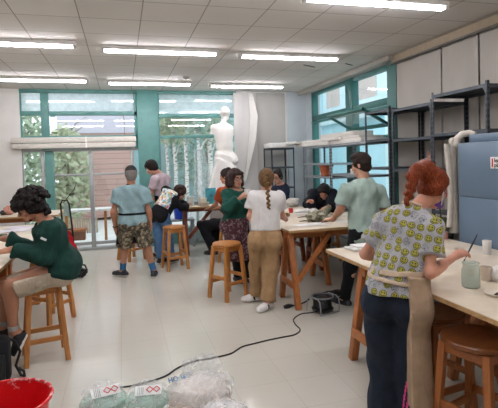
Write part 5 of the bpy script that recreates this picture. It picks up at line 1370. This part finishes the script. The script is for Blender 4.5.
S.wrinkle(.004, 60, 5); F6.part(S, 'bob_hair', hairm('1c1413', '4a332c')); F6.glasses(M('1f1a1a', .3))
cp_ = A(at(247.5, 192, Y-.36)); t = thing('plaster_cup', Vector(cp_), 'small white plaster cup held up by the woman in the green blouse', 'cup')
mb = MB(); mb.lathe([(0, -.03), (.032, -.03), (.042, .035), (.036, .035), (.028, -.022), (0, -.022)], n=18); mb.build('body', PLASTER, t)

# --- person in rust orange shirt, seated
J = {}; Y = 7.72
fr = nrm((-.86, .51, 0)); rt = np.cross(fr, (0, 0, 1)); pel = A(at(231, 224, Y)); J['pel'] = pel; J['hipL'] = pel-rt*.09; J['hipR'] = pel+rt*.09
J['neck'] = A(at(227.5, 186.5, Y)); J['shL'] = A(at(220.5, 192, Y-.13)); J['shR'] = A(at(234, 192, Y+.12)); J['elL'] = A(at(215.5, 205, Y+.02)); J['wrL'] = A(at(209.5, 208.5, Y+.28)); J['elR'] = A(at(226, 207, Y+.30)); J['wrR'] = A(at(216, 208.5, Y+.42))
J['head'] = A(at(225.5, 176, Y)); J['knL'] = A(at(202.5, 224, Y+.16)); J['knR'] = A(at(213, 224, Y+.36)); J['anL'] = A(at(214, 250, Y+.02)); J['anR'] = A(at(220, 248, Y+.3)); J['toL'] = J['anL']+fr*.15+A((0, 0, -.05)); J['toR'] = J['anR']+fr*.15+A((0, 0, -.05))
F5 = Figure(J, (-.75, .62, -.2), size=.97, female=True, res=.009)
F5.body('person', 'b98468', 'person with a hair bun in rust orange t-shirt and black trousers seated on a stool', hands={'L': ((-.6, .7, -.1), (0, .1, -1), .4, 1, -1), 'R': ((-.7, .6, -.1), (0, 0, -1), .4, 1, 1)})
F5.shirt('orange_t_shirt', cloth('a24a26', .06), o=.018, sleeve=.55, hem=pel+A((0, 0, .06)), wr=.008, seed=61, loose=.018, neck=.008)
F5.trousers('black_trousers', BLACKC, o=.022, t=1.98, waist=pel+A((0, 0, .10)), loose=.028, seed=62)
for sd in 'LR': F5.shoe(sd, SHOEB, SHOEB)
S = F5.hsolid(.2); F5.hcap(S, .012, .08, .06, .3); P = F5.P; S.ell(P(0, -.085, .10), (.045, .042, .04), None, .02); S.wrinkle(.003, 60, 6); F5.part(S, 'hair', DARKH)

# --- young man in the pale pink t-shirt
J = {}; Y = 8.45
fr = nrm((-.70, .45, 0)); rt = np.cross(fr, (0, 0, 1)); pel = A(at(163, 207, Y))
stand(pel, rt, fr, J, (pel[0]-.12, pel[1]-.08, 0), (pel[0]+.02, pel[1]+.10, 0), .02)
J['neck'] = A(at(160.5, 174, Y)); J['shL'] = A(at(155, 180, Y-.14)); J['shR'] = A(at(167, 179, Y+.14)); J['elL'] = A(at(151.5, 193, Y-.10)); J['wrL'] = A(at(146, 200, Y+.08)); J['elR'] = A(at(160, 196, Y+.22)); J['wrR'] = A(at(150, 201, Y+.25)); J['head'] = A(at(151.5, 167.5, Y))
F3 = Figure(J, (-.80, .25, -.52), size=1.0, res=.009)
F3.body('person', 'c1917a', 'young man in pale pink t-shirt looking down beside the teal pillar', hands={'L': ((-.7, .3, -.5), (.3, .5, -.8), .4, 1, -1), 'R': ((-.8, .2, -.4), (.2, -.3, -.8), .4, 1, 1)})
F3.shirt('pink_t_shirt', cloth('bdaab0', .04), o=.020, sleeve=.60, hem=pel+A((0, 0, .05)), wr=.010, seed=71, loose=.02, neck=.01)
F3.trousers('jeans', cloth('4a6a8c', .1), o=.016, t=1.97, waist=pel+A((0, 0, .10)), seed=72)
S = F3.solid(); F3.torso(S, .030, .05); S.cut(pel+A((0, 0, .22)), (0, 0, 1)); S.cut(pel+A((0, 0, -.10)), (0, 0, -1)); S.cut(pel-fr*.01, -fr); F3.part(S, 'dark_apron', BLACKC)
for sd in 'LR': F3.shoe(sd, SHOEB, SOLEW)
S = F3.hsolid(.18); F3.hcap(S, .022, .08, .072, .3); P = F3.P
rs = np.random.RandomState(8)
for i in range(60): a = rs.rand()*6.28; z = rs.uniform(.2, 1); q = math.sqrt(1-z*z); S.ell(P(q*math.cos(a)*.088, q*math.sin(a)*.105-.01, .03+z*.10), (.018,)*3, None, .008)
F3.part(S, 'hair', hairm('120e0d', '2e2420'))

# --- person in the black jacket with the printed back, leaning on the table
J = {}; Y = 7.90
fr = nrm((.72, .62, 0)); rt = np.cross(fr, (0, 0, 1)); pel = A(at(160, 213, Y))
stand(pel, rt, fr, J, atz(161, 264), atz(171, 263.5), .02)
J['neck'] = A(at(173, 193.5, Y+.12)); J['shR'] = A(at(171.5, 200, Y-.02)); J['shL'] = A(at(166, 190, Y+.26)); J['elR'] = A(at(182, 207, Y+.0)); J['wrR'] = A(at(187, 206.5, Y+.22)); J['elL'] = A(at(180, 202.5, Y+.44)); J['wrL'] = A(at(185, 205, Y+.48)); J['head'] = A(at(180.5, 192.5, Y+.16))
F4 = Figure(J, (.78, .45, -.55), size=.96, female=True, res=.009)
F4.body('person', 'c08f77', 'brown haired person in black jacket with colourful back print leaning over the table', hands={'R': ((.4, .6, .5), (-.3, .3, -.5), .7, 1, 1), 'L': ((.7, .3, .2), (0, 0, -1), .5, 1, -1)})
JACK = cloth('16171b', .1)
F4.shirt('black_jacket', JACK, o=.030, sleeve=1.85, hem=pel+A((0, 0, -.15)), wr=.012, seed=81, loose=.015, neck=.02)
def collage():
    n = NT('colourful_print'); v = n.coord(); vo = n.node('ShaderNodeTexVoronoi'); vo.inputs['Scale'].default_value = 30; n.link(v, vo.inputs['Vector'])
    h = n.node('ShaderNodeSeparateColor'); n.link(vo.outputs['Color'], h.inputs[0])
    col = n.ramp(h.outputs[0], [(.0, srgb('e8e6e2')), (.34, srgb('cfd8dd')), (.48, srgb('6fb7c4')), (.6, srgb('d8c069')), (.7, srgb('c97f86')), (.8, srgb('8ea56f')), (.9, srgb('4d5f86'))], 'CONSTANT'); n.bsdf(col, .7); return n.m
S = F4.solid(); F4.torso(S, .047, .06); mid = lerp(J['pel'], J['neck'], .60); S.slab(mid, F4.upv, .17); S.slab(mid, F4.right, .165); S.cut(mid-F4.front*.03, F4.front); F4.part(S, 'back_print', collage())
F4.trousers('jeans', cloth('5379a0', .1), o=.016, t=1.97, waist=pel+A((0, 0, .06)), loose=.022, seed=82)
for sd in 'LR': F4.shoe(sd, SHOEB, SOLEW)
S = F4.hsolid(.18); F4.hcap(S, .020, .10, .055, .2); P = F4.P; rs = np.random.RandomState(9)
for i in range(90): a = rs.rand()*6.28; z = rs.uniform(-.6, 1); q = math.sqrt(1-z*z); d = (q*math.cos(a)*.092, q*math.sin(a)*.11-.02, .02+z*.10); (d[1] < .05) and S.ell(P(*d), (.02,)*3, None, .008)
F4.part(S, 'hair', hairm('1d1311', '4f352b'))

# --- person in the navy top beyond the tables
J = {}; Y = 8.15
fr = nrm((-.70, -.70, 0)); rt = np.cross(fr, (0, 0, 1)); pel = A(at(283, 205, Y))
stand(pel, rt, fr, J, (pel[0]-.06, pel[1]+.06, 0), (pel[0]+.06, pel[1]-.06, 0), .02, .4)
J['neck'] = A(at(281, 184.5, Y)); J['shL'] = A(at(285.5, 190, Y-.13)); J['shR'] = A(at(275, 190, Y+.10)); J['elL'] = A(at(284, 200, Y-.30)); J['wrL'] = A(at(276, 195.5, Y-.46)); J['elR'] = A(at(271.5, 200, Y+.0)); J['wrR'] = A(at(269, 196, Y-.22)); J['head'] = A(at(277.5, 176.5, Y-.04))
F8 = Figure(J, (-.78, -.58, -.25), size=.95, female=True, res=.009)
F8.body('person', 'b98a73', 'person with dark tied hair and glasses in navy t-shirt behind the braided woman', hands={'L': ((-.9, -.3, .1), (0, .1, -1), .5, 1, -1), 'R': ((-.6, -.6, .2), (.3, 0, -1), .5, 1, 1)})
F8.shirt('navy_t_shirt', cloth('232a3c', .08), o=.020, sleeve=.85, hem=pel+A((0, 0, .03)), wr=.009, seed=91, loose=.02, neck=.012)
F8.trousers('dark_trousers', BLACKC, o=.014, t=1.97, waist=pel+A((0, 0, .08)), seed=92)
S = F8.solid(); F8.torso(S, .032, .05); S.cap(pel, pel+A((0, 0, -.4)), .15, .17, .05); S.cut(pel+A((0, 0, .12)), (0, 0, 1)); S.cut(pel+A((0, 0, -.4)), (0, 0, -1)); S.cut(pel, -fr); F8.part(S, 'white_apron', cloth('d9d5cf', .03))
for sd in 'LR': F8.shoe(sd, SHOEB, SOLEW)
S = F8.hsolid(.18); F8.hcap(S, .014, .08, .06, .3); P = F8.P; S.ell(P(0, -.07, .10), (.05, .05, .04), None, .02); S.wrinkle(.003, 60, 7); F8.part(S, 'hair', hairm('130f0e', '2f2522')); F8.glasses(M('1a1616', .3))

# --- person in black bent over the clay
J = {}; fr = nrm((-.72, -.69, 0)); rt = np.cross(fr, (0, 0, 1)); pel = A((3.22, 7.02, .78)); J['pel'] = pel; J['hipL'] = pel-rt*.09; J['hipR'] = pel+rt*.09
J['neck'] = A((3.10, 6.86, 1.17)); J['shR'] = J['neck']+rt*.165-A((0, 0, .05))+fr*.03; J['shL'] = J['neck']-rt*.165-A((0, 0, .05))+fr*.03; J['head'] = A(at(324, 192, 6.70))
J['elR'] = A((2.80, 6.80, .965)); J['wrR'] = A(at(312, 201.5, 6.62)); J['elL'] = A((3.05, 6.52, .955)); J['wrL'] = A(at(329, 207, 6.40))
J['knL'] = pel+fr*.30-rt*.10+A((0, 0, -.08)); J['knR'] = pel+fr*.34+rt*.12+A((0, 0, -.08)); J['anL'] = pel+fr*.26-rt*.10; J['anL'][2] = .32; J['anR'] = A(at(322, 257, 6.35)); J['toL'] = J['anL']+fr*.15-A((0, 0, .045)); J['toR'] = J['anR']+fr*.15-A((0, 0, .045))
F9 = Figure(J, (-.40, -.42, -.85), up=(-.6, -.6, .5), size=.97, res=.009)
F9.body('person', 'c0907a', 'dark haired person in black sweatshirt bent low over the table behind the clay mask', hands={'R': ((-.7, -.4, .25), (.3, -.3, -.8), .7, 1, 1), 'L': ((-.9, -.3, -.05), (0, .1, -1), .5, 1, -1)})
F9.shirt('black_sweatshirt', cloth('181a22', .1), o=.026, sleeve=1.85, hem=pel+A((0, 0, -.02)), wr=.012, seed=101, loose=.012, neck=.03)
F9.trousers('grey_trousers', cloth('4b4740', .1), o=.018, t=1.95, waist=pel+A((0, 0, .08)), loose=.02, seed=102)
for sd in 'LR': F9.shoe(sd, M('8a7a66', .7, var=.2), SOLEW)
S = F9.hsolid(.22); F9.hcap(S, .024, .10, .06, .2); P = F9.P; S.ell(P(0, -.10, -.05), (.07, .06, .07), None, .03); S.wrinkle(.005, 45, 9); F9.part(S, 'hair', hairm('0c0b0c', '221d1d'))
p_ = F9.J['wrR']+A((-.09, -.05, .03)); t = thing('pencil', Vector(p_), 'dark pencil in the raised hand of the person bent over the table', 'pencil')
MB().tube([(-.08, -.02, .02), (.06, .01, -.015)], .005, 6).build('shaft', M('26221f', .4), t); MB().tube([(-.08, -.02, .02), (-.10, -.025, .025)], [.005, .001], 6).build('tip', M('c8a070', .6), t)

# ------------------------------------------------------------------ statue (a plain draped plaster figure)
sx, sy = at(224, 200, 9.25).x, 9.25
J = {}; J['pel'] = A((sx+.06, sy, 1.74)); J['neck'] = A((sx+.02, sy, 2.46)); J['shL'] = A((sx-.165, sy+.0, 2.37)); J['shR'] = A((sx+.165, sy+.0, 2.34)); J['hipL'] = J['pel']+A((-.13, 0, -.02)); J['hipR'] = J['pel']+A((.13, 0, -.02))
J['head'] = A((sx+.07, sy, 2.64))
for g in 'LR': J['el'+g] = J['sh'+g]+A((0, 0, -.1)); J['wr'+g] = J['sh'+g]+A((0, 0, -.2)); J['kn'+g] = J['hip'+g]+A((0, 0, -.4)); J['an'+g] = J['hip'+g]+A((0, 0, -.8)); J['to'+g] = J['an'+g]+A((0, .1, -.05))
FS = Figure(J, (.3, .95, .0), size=1.22, female=True, wide=1.16, res=.010)
S = FS.solid(); FS.torso(S, .0, .06); FS.headform(S)
for g in 'LR': S.cap(J['sh'+g], J['sh'+g]+A(((-.02 if g == 'L' else .02), .02, -.13)), .062, .055, .04, end=0)
S.ell(FS.P(0, -.10, .03), (.055, .05, .045), None, .03); S.ell(FS.P(0, -.012, .04), (.10, .122, .105), (FS.r, FS.f, FS.u), .02)
st_ = S.build('plaster_statue', PLASTER, None, FS.base); st_.location = FS.base; tag(st_, 'tall white plaster statue of a draped figure standing in front of the window', 'statue'); FS.o = st_
S = Solid(A((sx-.75, sy-.40, .80)), A((sx+.6, sy+.45, 2.2)), .012)
S.cap((sx+.06, sy, 1.78), (sx+.02, sy, 1.30), .225, .25, .06, flat=((0, 1, 0), .8)); S.cap((sx+.02, sy, 1.35), (sx-.08, sy, .86), .25, .33, .06, flat=((0, 1, 0), .8)); S.cap((sx-.08, sy-.05, 1.80), (sx+.24, sy-.10, 1.68), .05, .055, .05)
for k in range(8): S.cap((sx-.14+.05*k, sy-.16, 1.72-.02*k), (sx-.38+.085*k, sy-.25, .86), .03, .045, .03)
S.wrinkle(.016, 20, 12, (1, 1, .25)); S.cut((sx, sy, .86), (0, 0, -1)); S.cut((sx, sy, 1.85), (.40, -.1, 1)); FS.part(S, 'drapery', PLASTER)
mb = MB(); mb.box((sx-.35, sy-.30, 0), (sx+.35, sy+.30, .865), bev=.01); mb.move(Matrix.Translation(Vector(-FS.base))); mb.build('pedestal', WHITE, st_)
# translucent sheet hanging beside the statue
mb = MB(); x0 = at(199, 150, 9.5).x
def sh(u, v): return (x0-.36+.10*math.sin(v*3)+.62*u*(1-.62*v)+.25*v, 9.62+.03*math.sin(u*17+v*3), .02+1.93*v)
mb.grid(sh, 22, 18); o = mb.build('plastic_sheet', film(srgb('dfe8e8'), 'hanging_plastic_sheet', .5)); tag(o, 'translucent plastic sheet draped beside the statue in front of the window', 'plastic sheet')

☆ ☆ ☆ ☆ ☆

Problem requirements:
Write out nothing but the lines from the start of the data through the line with "mb.build('body', PLASTER, t)". Leave out the pictures.

Reply:
Write part 5 of the bpy script that recreates this picture. It picks up at line 1370. This part finishes the script. The script is for Blender 4.5.
S.wrinkle(.004, 60, 5); F6.part(S, 'bob_hair', hairm('1c1413', '4a332c')); F6.glasses(M('1f1a1a', .3))
cp_ = A(at(247.5, 192, Y-.36)); t = thing('plaster_cup', Vector(cp_), 'small white plaster cup held up by the woman in the green blouse', 'cup')
mb = MB(); mb.lathe([(0, -.03), (.032, -.03), (.042, .035), (.036, .035), (.028, -.022), (0, -.022)], n=18); mb.build('body', PLASTER, t)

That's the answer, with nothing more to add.